Plagio involuntario.

Queremos ser diferentes, únicos y especiales porque nuestros propios relatos nos han hecho creer que todos somos iguales. Pero, para destacar, para hacer algo diferente, hay que tener en cuenta lo que ha hecho el resto. Y, aunque sea una antítesis, nuestras referencias están dentro de nuestras obras. Nuestra voz ha nacido de nosotros, pero también de nuestros autores favoritos. Y la voz de nuestros autores favoritos salió de la voz de sus propios referentes. Y aunque se dé este pseudo-plagio involuntario, lo que se crea es realmente diferente, más o menos. No es auténtico, tampoco único, pero sí que es diferente.
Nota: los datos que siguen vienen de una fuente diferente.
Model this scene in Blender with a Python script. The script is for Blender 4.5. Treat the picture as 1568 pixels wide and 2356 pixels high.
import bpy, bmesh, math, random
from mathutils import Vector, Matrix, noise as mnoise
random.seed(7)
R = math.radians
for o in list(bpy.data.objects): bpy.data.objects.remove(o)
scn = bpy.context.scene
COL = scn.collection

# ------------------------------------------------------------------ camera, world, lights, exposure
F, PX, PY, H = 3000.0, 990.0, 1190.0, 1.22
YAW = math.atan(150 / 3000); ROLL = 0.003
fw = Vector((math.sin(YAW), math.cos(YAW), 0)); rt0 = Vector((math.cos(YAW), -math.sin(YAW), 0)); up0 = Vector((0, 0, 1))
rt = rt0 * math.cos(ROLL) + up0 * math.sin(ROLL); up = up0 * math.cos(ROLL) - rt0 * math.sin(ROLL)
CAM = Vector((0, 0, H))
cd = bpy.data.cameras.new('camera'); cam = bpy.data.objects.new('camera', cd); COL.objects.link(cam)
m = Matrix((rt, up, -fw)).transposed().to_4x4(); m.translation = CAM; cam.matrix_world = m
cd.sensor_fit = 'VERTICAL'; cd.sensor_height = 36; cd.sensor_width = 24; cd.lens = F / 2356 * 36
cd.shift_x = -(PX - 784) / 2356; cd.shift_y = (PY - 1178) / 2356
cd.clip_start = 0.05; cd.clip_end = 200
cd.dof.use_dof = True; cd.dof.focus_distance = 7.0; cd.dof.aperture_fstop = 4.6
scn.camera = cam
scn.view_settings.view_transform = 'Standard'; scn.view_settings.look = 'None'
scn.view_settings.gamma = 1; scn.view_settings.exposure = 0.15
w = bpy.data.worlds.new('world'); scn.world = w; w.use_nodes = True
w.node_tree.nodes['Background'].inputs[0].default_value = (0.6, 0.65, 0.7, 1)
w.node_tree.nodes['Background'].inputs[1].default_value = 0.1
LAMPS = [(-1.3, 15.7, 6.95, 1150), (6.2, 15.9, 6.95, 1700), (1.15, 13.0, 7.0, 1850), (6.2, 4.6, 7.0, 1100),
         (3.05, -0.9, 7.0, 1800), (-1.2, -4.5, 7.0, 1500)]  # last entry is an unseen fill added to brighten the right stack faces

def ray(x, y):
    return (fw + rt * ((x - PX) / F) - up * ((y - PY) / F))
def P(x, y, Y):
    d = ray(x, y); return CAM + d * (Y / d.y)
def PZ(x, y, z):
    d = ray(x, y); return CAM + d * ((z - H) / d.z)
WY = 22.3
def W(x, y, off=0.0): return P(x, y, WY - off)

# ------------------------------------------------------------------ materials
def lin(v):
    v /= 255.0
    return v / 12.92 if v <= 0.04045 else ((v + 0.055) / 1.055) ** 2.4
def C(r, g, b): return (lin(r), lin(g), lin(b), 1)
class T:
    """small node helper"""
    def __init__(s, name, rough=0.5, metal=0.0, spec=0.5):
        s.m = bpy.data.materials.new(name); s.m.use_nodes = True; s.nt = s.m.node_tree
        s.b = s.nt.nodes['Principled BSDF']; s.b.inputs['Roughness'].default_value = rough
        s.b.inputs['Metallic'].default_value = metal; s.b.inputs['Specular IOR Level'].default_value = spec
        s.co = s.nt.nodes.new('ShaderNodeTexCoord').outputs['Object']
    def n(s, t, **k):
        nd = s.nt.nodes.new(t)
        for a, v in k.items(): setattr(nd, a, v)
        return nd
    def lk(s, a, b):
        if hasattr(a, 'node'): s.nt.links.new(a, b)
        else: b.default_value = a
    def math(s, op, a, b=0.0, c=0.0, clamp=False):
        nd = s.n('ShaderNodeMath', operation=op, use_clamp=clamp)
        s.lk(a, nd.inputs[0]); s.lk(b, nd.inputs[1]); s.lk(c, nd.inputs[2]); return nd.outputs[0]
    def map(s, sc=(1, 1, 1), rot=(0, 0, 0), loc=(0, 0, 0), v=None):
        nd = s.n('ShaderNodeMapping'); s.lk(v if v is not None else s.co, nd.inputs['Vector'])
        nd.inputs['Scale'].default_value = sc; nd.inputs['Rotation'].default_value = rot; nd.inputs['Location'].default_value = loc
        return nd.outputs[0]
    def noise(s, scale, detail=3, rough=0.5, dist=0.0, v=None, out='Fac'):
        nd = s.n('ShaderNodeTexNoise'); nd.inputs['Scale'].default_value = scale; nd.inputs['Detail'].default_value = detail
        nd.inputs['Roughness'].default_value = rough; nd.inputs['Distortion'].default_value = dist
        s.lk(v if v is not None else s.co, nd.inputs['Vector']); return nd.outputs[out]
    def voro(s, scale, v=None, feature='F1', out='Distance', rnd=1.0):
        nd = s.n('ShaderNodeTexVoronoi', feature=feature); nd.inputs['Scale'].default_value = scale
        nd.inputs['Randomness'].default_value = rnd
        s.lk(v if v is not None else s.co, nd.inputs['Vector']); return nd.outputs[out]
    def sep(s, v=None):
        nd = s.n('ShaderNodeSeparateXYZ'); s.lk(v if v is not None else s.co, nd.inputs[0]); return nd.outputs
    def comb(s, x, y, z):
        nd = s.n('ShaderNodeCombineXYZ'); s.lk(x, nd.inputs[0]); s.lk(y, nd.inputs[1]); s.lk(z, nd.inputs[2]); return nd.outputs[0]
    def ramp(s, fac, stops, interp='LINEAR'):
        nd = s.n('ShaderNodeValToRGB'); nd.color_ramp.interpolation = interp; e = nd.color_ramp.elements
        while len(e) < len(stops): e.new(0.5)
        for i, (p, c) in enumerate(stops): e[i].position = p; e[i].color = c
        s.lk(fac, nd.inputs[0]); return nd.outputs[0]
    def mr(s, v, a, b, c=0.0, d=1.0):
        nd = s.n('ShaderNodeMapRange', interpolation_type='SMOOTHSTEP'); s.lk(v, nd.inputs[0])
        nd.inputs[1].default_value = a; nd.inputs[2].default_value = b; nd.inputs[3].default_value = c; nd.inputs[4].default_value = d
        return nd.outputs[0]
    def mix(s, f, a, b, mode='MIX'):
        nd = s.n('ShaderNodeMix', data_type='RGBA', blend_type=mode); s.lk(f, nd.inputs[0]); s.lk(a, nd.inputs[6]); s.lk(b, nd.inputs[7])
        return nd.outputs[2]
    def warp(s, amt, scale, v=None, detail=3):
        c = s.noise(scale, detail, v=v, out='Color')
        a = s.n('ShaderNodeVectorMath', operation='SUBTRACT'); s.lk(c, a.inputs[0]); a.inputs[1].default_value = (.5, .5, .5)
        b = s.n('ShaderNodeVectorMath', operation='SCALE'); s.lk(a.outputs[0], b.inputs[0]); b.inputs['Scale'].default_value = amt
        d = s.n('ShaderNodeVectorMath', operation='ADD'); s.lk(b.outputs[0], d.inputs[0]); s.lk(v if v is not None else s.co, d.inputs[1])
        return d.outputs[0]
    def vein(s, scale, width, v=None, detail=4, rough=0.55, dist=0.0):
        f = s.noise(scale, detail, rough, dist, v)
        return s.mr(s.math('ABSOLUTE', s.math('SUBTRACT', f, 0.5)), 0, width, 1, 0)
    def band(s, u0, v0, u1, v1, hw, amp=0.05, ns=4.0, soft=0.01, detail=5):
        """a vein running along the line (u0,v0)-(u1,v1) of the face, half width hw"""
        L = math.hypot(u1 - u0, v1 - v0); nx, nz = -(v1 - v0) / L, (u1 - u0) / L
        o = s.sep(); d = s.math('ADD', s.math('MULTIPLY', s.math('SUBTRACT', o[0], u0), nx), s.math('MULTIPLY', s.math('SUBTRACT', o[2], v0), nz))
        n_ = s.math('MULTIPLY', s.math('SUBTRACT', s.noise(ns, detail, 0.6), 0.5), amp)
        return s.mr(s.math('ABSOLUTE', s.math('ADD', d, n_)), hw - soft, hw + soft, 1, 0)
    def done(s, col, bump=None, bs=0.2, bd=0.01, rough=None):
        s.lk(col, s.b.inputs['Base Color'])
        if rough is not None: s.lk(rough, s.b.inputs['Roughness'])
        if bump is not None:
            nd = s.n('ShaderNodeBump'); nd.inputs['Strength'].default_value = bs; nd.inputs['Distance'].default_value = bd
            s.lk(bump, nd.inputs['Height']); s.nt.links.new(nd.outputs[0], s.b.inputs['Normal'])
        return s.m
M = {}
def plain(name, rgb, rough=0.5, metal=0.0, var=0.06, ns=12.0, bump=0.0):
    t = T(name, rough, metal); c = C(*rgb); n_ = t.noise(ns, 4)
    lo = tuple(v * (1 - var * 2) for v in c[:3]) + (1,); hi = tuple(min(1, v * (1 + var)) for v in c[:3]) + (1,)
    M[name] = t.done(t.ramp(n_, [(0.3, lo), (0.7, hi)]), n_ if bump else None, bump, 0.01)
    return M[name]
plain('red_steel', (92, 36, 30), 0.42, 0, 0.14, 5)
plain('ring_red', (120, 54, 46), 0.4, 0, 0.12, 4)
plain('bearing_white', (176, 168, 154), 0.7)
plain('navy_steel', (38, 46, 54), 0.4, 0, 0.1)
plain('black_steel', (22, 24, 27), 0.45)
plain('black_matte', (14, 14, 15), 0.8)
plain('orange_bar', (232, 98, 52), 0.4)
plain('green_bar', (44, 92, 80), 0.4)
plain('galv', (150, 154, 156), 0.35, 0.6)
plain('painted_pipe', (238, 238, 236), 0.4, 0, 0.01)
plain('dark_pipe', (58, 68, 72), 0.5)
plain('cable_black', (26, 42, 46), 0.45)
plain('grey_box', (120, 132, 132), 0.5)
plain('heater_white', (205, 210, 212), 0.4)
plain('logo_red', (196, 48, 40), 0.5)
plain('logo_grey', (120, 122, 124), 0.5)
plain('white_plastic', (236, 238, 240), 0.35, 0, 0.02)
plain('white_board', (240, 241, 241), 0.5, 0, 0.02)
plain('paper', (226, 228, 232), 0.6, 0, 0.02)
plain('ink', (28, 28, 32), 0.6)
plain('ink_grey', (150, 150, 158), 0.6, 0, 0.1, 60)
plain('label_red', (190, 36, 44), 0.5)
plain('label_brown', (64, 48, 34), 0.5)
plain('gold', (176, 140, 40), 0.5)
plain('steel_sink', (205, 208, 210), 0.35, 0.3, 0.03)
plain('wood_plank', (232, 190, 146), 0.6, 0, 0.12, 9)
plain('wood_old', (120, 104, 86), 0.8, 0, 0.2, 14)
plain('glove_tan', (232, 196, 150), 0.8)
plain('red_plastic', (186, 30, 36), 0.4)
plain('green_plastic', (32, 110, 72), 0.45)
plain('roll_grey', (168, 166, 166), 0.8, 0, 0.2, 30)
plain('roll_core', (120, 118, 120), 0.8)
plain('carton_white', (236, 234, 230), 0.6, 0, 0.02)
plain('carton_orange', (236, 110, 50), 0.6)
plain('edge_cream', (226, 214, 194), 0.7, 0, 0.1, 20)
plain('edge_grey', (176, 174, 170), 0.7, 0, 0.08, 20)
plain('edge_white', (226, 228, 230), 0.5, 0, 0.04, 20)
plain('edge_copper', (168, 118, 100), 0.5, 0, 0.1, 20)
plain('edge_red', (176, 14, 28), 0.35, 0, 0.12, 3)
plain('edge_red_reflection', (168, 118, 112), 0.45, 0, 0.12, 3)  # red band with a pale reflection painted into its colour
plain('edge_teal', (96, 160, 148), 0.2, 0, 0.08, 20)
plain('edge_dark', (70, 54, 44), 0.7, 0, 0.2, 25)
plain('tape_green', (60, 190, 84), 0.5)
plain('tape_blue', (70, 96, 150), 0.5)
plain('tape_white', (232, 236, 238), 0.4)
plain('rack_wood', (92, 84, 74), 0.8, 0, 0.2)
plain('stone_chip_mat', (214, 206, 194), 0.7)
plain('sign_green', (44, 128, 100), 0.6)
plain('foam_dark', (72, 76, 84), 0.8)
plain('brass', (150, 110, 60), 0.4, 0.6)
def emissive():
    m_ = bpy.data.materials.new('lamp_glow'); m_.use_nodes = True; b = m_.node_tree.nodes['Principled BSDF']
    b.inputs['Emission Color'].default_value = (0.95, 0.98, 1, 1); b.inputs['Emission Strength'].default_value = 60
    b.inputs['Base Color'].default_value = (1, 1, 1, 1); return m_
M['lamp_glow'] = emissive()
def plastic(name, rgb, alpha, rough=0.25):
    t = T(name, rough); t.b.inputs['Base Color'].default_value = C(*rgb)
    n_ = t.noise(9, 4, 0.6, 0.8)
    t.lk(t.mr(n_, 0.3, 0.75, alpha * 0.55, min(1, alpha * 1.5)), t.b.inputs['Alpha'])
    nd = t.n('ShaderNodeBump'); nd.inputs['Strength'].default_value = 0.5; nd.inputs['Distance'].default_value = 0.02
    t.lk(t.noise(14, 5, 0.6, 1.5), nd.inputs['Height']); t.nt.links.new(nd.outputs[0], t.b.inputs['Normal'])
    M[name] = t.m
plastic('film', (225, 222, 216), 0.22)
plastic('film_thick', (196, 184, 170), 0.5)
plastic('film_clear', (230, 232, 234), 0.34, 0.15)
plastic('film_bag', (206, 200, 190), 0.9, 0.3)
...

Ya lo dijo Borges con el relato Pierre Menard, el autor del Quijote (1939): «Menard (acaso sin quererlo) ha enriquecido mediante una técnica nueva el arte detenido y rudimentario de la lectura: la técnica del anacronismo deliberado y de las atribuciones erróneas». En este caso se trata de una recuperación directa de un referente, pero me parece interesante el ejercicio de considerar la obra como algo completamente distinto pues se está recuperando desde otros ojos, otro punto de vista con un bagaje propio y una intención diferentes.

Actualmente los referentes confesos y la reformulación de obras admiradas (algo que, como llevo diciendo, se ha dado toda la vida y es una de las dinámicas de este pseudo-plagio involuntario) lo conocemos como el fan fiction. Un ejemplo paradigmático que no quiero obviar es el hecho de que el polémico y exitoso Cincuenta sombras de Grey (2011) sea un fanfic confeso del no tan polémico pero igualmente exitoso Crepúsculo (2005). E.L. James ya dijo desde el principio que su saga nació como un fanfic de la saga de vampiros pero enfocado a otro público, menos adolescente, con unas cuantas décadas de edad en la espalda. A Meyer, la autora de la saga de vampiros, no le importa, considera que cada saga es hija de cada autora y ya está. Es cierto que si la autora de Cincuenta Sombras no hubiera confesado la inspiración de su saga, probablemente nadie se hubiera dado cuenta. Lo que trato de remarcar, es que, por el hecho de que sea un fanfic no significa que sea menos o que tuviera menos éxito (no hablo de la calidad de las obras, pero).

Nunca podrás ser original, única e irrepetible.

III. En mi habitación, pero no la misma.

Todo empezó en una habitación relativamente oscura, con una niña que quería ser original, pero que tenía miedo a destacar. Esta niña creció, sus dedos se acostumbraron a la sequedad del pasar de las páginas, aprendió a hundirse en historias increíbles, quiso contar las suyas propias. Aprendió que, para hacer algo, debía enfrentarse a sí misma. Debía enfrentarme a mí misma. A esa parte tan nuclear. La Fobia Social. 

Ariadna.

Me he acostumbrado a observar al resto y a empequeñecerme pensando en un ideal inalcanzable. No molestrás. He evitado crear por miedo a replicar (plagiar), por miedo a equivocarme. No molestarás. He evitado alzar la voz por miedo a los malentendidos. No molestrás. Pero creo que, ahora, en mi habitación, no la misma habitación de antes, no la de la infancia ni la de la academia, he encontrado mi voz. Y desde ahí, desde mi voz, escribo.